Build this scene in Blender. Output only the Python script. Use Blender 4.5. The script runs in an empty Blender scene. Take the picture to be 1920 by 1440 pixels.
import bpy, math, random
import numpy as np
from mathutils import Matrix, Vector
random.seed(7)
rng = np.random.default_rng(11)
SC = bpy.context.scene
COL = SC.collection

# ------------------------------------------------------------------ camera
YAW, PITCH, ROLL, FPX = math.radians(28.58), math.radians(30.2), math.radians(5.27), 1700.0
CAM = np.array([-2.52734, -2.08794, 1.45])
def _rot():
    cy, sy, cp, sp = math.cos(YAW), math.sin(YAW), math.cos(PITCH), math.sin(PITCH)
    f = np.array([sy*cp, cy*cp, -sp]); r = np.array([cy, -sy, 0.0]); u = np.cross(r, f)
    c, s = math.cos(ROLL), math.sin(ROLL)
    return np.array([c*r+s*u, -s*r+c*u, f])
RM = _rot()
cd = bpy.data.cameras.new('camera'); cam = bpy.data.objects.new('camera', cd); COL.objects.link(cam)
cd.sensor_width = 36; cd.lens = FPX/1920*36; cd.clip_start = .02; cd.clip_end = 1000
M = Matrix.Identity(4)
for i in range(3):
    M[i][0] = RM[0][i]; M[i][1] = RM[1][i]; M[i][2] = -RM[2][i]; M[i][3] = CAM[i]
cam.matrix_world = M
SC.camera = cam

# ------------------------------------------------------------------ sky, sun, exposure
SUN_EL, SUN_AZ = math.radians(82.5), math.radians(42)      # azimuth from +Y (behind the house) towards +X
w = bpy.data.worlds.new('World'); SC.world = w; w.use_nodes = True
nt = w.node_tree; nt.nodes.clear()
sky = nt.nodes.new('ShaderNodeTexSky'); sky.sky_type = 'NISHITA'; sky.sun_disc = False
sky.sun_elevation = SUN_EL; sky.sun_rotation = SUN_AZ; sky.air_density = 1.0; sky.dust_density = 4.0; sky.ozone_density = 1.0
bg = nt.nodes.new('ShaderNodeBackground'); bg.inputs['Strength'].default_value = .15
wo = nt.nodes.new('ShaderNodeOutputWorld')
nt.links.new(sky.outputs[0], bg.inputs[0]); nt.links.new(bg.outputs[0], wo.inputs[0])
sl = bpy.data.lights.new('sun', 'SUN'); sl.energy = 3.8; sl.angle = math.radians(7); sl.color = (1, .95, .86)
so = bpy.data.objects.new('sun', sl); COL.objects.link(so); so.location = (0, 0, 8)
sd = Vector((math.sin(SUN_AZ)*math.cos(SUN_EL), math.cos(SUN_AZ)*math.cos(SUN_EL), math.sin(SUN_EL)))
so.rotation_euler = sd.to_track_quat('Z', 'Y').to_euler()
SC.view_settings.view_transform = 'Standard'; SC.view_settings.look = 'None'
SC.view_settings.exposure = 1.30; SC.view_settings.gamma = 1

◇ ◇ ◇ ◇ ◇

> **Problem requirements**
The lines from the top of the data above down to the line containing "COL = SC.collection" are to be copied exactly; no other line should appear.

> **Solution to this task**
Build this scene in Blender. Output only the Python script. Use Blender 4.5. The script runs in an empty Blender scene. Take the picture to be 1920 by 1440 pixels.
import bpy, math, random
import numpy as np
from mathutils import Matrix, Vector
random.seed(7)
rng = np.random.default_rng(11)
SC = bpy.context.scene
COL = SC.collection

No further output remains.